Brief: The lines to be extracted run from the start of the listing through the line containing "COL = sc.collection"; copy them exactly and nothing else.

= = = =

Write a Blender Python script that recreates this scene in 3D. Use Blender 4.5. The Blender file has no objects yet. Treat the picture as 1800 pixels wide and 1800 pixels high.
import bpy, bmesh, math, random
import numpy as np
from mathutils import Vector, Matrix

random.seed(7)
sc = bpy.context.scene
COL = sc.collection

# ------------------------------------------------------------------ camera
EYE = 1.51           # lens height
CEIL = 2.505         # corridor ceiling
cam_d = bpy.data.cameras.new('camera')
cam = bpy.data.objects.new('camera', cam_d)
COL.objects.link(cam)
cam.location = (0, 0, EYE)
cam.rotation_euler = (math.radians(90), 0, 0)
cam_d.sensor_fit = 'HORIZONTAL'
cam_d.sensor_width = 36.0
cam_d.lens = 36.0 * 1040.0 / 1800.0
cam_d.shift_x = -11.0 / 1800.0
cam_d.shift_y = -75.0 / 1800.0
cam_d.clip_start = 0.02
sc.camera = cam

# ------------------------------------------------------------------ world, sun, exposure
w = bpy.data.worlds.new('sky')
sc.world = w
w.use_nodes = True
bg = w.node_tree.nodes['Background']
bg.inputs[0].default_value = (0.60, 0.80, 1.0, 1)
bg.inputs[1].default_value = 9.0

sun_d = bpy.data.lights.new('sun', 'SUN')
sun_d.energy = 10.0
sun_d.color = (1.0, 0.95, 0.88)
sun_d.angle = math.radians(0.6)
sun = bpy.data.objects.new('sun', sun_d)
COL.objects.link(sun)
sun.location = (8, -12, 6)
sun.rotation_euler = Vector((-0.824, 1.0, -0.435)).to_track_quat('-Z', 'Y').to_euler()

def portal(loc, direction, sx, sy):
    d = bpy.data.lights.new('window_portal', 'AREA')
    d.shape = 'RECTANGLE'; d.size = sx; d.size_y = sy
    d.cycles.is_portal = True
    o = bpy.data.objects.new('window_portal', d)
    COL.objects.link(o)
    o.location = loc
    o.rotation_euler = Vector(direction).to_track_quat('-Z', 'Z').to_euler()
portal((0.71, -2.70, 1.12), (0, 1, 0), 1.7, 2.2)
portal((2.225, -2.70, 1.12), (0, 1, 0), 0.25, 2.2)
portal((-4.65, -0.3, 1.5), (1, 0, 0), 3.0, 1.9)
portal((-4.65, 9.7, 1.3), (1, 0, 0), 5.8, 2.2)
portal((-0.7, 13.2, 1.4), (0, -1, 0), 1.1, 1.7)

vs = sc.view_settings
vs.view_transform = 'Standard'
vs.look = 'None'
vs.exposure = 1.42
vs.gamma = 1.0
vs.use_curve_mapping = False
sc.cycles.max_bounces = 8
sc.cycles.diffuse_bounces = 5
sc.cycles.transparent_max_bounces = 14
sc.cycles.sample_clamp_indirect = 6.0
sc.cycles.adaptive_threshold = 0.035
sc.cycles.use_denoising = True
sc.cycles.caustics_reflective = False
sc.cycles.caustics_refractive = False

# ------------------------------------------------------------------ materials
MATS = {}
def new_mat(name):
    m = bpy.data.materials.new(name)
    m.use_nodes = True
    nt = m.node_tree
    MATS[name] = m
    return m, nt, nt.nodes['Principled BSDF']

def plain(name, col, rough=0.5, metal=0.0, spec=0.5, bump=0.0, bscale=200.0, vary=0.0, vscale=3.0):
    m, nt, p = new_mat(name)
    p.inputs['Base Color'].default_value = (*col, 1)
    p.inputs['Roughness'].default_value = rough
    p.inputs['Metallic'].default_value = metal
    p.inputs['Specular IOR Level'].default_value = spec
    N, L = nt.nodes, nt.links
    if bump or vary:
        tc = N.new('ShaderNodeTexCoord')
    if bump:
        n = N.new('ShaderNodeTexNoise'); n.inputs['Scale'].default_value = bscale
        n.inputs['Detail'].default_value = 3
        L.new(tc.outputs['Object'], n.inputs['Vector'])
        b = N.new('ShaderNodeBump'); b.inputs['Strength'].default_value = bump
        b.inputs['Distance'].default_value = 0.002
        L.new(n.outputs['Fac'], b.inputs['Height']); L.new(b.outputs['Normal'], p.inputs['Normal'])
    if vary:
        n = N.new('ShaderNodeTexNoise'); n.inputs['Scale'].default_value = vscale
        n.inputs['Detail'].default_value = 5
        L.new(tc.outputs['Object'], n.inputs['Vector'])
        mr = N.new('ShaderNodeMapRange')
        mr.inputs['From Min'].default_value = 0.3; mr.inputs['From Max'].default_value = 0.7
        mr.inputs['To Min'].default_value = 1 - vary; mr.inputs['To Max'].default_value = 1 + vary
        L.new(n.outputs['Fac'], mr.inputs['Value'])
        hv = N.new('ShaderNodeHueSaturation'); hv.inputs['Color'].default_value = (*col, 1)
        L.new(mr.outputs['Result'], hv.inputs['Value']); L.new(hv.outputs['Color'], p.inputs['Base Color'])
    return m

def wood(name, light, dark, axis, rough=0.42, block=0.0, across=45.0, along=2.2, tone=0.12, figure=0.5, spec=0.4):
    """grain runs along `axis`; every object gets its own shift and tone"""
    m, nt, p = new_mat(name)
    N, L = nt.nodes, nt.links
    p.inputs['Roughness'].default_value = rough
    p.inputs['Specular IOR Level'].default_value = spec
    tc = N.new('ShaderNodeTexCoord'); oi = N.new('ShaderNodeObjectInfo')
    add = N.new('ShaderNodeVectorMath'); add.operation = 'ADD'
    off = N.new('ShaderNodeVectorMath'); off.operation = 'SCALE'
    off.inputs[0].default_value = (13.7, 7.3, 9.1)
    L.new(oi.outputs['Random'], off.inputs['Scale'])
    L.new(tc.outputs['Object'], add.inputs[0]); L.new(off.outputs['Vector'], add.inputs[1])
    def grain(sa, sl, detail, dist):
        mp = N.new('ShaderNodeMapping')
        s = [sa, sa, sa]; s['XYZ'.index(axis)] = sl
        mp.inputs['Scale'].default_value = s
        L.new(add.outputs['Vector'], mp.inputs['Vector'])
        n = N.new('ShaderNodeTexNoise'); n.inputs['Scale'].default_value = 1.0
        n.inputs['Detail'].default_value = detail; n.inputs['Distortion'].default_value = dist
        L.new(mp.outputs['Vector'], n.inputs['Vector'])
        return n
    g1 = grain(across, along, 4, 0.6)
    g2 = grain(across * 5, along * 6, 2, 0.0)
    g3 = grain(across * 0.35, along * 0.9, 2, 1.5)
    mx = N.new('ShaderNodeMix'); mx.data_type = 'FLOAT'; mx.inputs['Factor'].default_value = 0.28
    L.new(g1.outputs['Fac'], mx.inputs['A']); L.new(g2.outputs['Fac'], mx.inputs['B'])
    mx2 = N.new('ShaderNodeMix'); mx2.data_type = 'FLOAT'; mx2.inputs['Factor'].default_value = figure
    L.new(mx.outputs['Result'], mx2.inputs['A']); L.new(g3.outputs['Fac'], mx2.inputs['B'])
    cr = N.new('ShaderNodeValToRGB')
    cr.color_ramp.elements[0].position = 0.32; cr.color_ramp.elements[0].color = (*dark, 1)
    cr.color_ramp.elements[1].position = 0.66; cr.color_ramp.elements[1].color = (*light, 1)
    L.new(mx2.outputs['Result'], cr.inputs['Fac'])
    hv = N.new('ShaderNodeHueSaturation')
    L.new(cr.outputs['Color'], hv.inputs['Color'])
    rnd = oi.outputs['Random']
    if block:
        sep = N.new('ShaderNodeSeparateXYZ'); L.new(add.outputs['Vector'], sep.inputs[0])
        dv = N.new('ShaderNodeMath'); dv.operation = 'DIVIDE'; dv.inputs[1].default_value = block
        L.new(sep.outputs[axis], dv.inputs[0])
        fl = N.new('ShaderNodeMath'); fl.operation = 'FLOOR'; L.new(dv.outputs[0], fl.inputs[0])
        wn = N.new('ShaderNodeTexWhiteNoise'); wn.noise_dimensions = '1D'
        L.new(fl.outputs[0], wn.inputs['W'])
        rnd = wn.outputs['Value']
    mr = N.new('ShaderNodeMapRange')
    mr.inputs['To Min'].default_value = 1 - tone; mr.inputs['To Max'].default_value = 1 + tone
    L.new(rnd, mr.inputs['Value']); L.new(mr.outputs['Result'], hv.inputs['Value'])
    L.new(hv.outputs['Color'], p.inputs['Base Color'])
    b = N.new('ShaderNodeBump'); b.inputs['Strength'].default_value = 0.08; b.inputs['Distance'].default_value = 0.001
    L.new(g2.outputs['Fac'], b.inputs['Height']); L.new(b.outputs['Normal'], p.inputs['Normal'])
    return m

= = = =

Solution:
Write a Blender Python script that recreates this scene in 3D. Use Blender 4.5. The Blender file has no objects yet. Treat the picture as 1800 pixels wide and 1800 pixels high.
import bpy, bmesh, math, random
import numpy as np
from mathutils import Vector, Matrix

random.seed(7)
sc = bpy.context.scene
COL = sc.collection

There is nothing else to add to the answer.